IATA expects the cargo market to begin showing signs of a slight pick-up with freight volumes dropping about 10% over the next few months, compared to the 22-23% declines recorded in recent months.
IATA last week reported a 22% year-over-year drop in international FTKs for February. This follows 23% declines in January and December, but IATA chief economist Brian Pearce does not expect such precipitous drops to continue.
"There may be some light at the end of the tunnel with air freight," Pearce told reporters today during a briefing at IATA's Washington office. "We seem to be reaching a floor."
He adds the cargo market "is no where near the point" where a full recovery is expected but "we're looking more at 10% drops" in monthly freight volumes.
Pearce says the amount of freight carried by IATA members has been relatively flat the last few months. He expects there could be a slight pick-up in this figure over the next few months but FTKs will still be roughly 10% below last year's levels.
IATA began recording year-over-year drops in FTKs last June but for the first three months - June, July and August - the drops were less than 3%. In September and October the drop reached 8% and in November it reached double-digit figures at 14%.
Pearce says IATA bases its projection that cargo traffic will go "sideways" rather than down the rest of this year partly on surveys which show shippers are not as unoptimistic as they were a few months ago. Inventories are also at record lows and cargo carriers including FedEx have recently indicated they are seeing some stabilization in the market.

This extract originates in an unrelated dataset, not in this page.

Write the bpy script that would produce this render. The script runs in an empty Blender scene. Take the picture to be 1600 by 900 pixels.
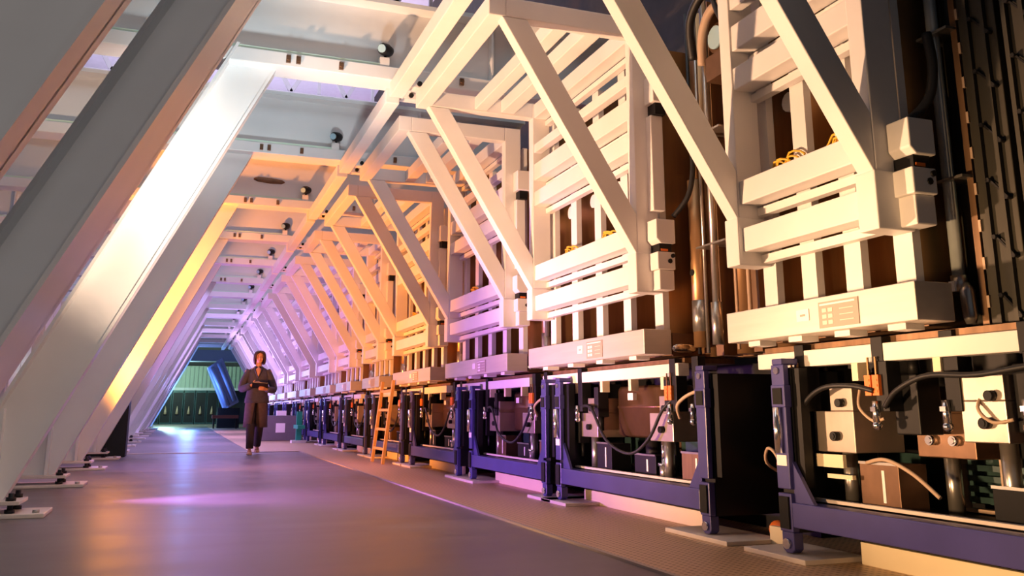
import bpy, bmesh, math, random
from mathutils import Vector, Matrix
random.seed(7)
SC = bpy.context.scene
COL = SC.collection
# ------------------------------------------------------------------ camera
F, CXp, CYp, CAMH, VPX, VPY = 1370.0, 800.0, 350.0, 0.70, 282.0, 643.0
pitch = math.atan2(VPY - CYp, F)
yaw = math.atan2(800.0 - VPX, math.hypot(F, VPY - CYp))
cam_data = bpy.data.cameras.new('camera'); cam = bpy.data.objects.new('camera', cam_data); COL.objects.link(cam)
cam_data.sensor_fit = 'HORIZONTAL'; cam_data.sensor_width = 36.0
cam_data.lens = 36.0 * F / 1600.0
cam_data.shift_x = 0.0
cam_data.shift_y = -(450.0 - CYp) / 1600.0      # the photograph is a crop of a larger frame
cam_data.clip_start = 0.05; cam_data.clip_end = 300
cam.location = (0, 0, CAMH)
cam.rotation_euler = (math.pi / 2 + pitch, 0, -yaw)
SC.camera = cam
# ------------------------------------------------------------------ look, world, lights
SC.view_settings.view_transform = 'Standard'
SC.view_settings.look = 'None'
SC.view_settings.gamma = 1.0
SC.view_settings.use_curve_mapping = False
SC.view_settings.exposure = 0.0
W = bpy.data.worlds.new('hall_air'); SC.world = W; W.use_nodes = True
W.node_tree.nodes['Background'].inputs[0].default_value = (0.95, 0.93, 1.0, 1)
W.node_tree.nodes['Background'].inputs[1].default_value = 0.07

def lamp(name, kind, loc, color, power, target=None, size=0.25, angle=80, blend=0.6, size_y=None):
    d = bpy.data.lights.new(name, kind); d.energy = power; d.color = color
    if kind == 'AREA':
        d.size = size
        if size_y: d.shape = 'RECTANGLE'; d.size_y = size_y
    else:
        d.shadow_soft_size = size
    if kind == 'SPOT':
        d.spot_size = math.radians(angle); d.spot_blend = blend
    o = bpy.data.objects.new(name, d); COL.objects.link(o); o.location = loc
    if target is not None:
        o.rotation_euler = (Vector(target) - Vector(loc)).to_track_quat('-Z', 'Y').to_euler()
    return o
WARM = (1.0, 0.60, 0.29); CREAM = (1.0, 0.68, 0.38); ORANGE = (1.0, 0.36, 0.07); PURPLE = (0.74, 0.27, 1.0); LILAC = (0.72, 0.45, 1.0)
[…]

Pearce, however, warns IATA's cargo projection could prove to be wrong. He says while cargo figures appear to be holding at a shelf at the bottom there is always a possibility there could be another fall from this shelf.
If IATA is "wrong about cargo" Pearce says it may have to revise again its 2009 loss projection. Last week IATA revised its projected losses for the year, estimating its members will collectively incur $4.7 billion in losses in 2009 compared to its previous projection of $2.5 billion. But Pearce says actual losses could be even worse if the cargo market doesn't start to pick up as expected.
Pearce calls the drops recorded in the cargo market the last three-to-four months unprecedented and says they were driven by drops in manufacturing. He says manufacturing output in five of the world's major economies - Japan, the US, Germany, South Korea, and Taiwan - have all declined by 15% to 30%. He explains manufacturing is a "pretty fast indicator of what's happening in the economy" and these drops "reflect what is happening with international trade".
Pearce adds: "Since November and December there's been extraordinary fall in air freight [FTK]. They are down pretty much one quarter, which we never saw before."
While IATA sees cargo figures having bottomed out in February Pearce says "that's not the case with passenger travel". IATA passenger volumes were down 10% in February, surpassing the 6% drop recorded in January and the 5% drops recorded in November and December.
"Passenger travel continues to be declining," Pearce says. "We haven't seen yet an end to this process. Hopefully it will happen sometime soon."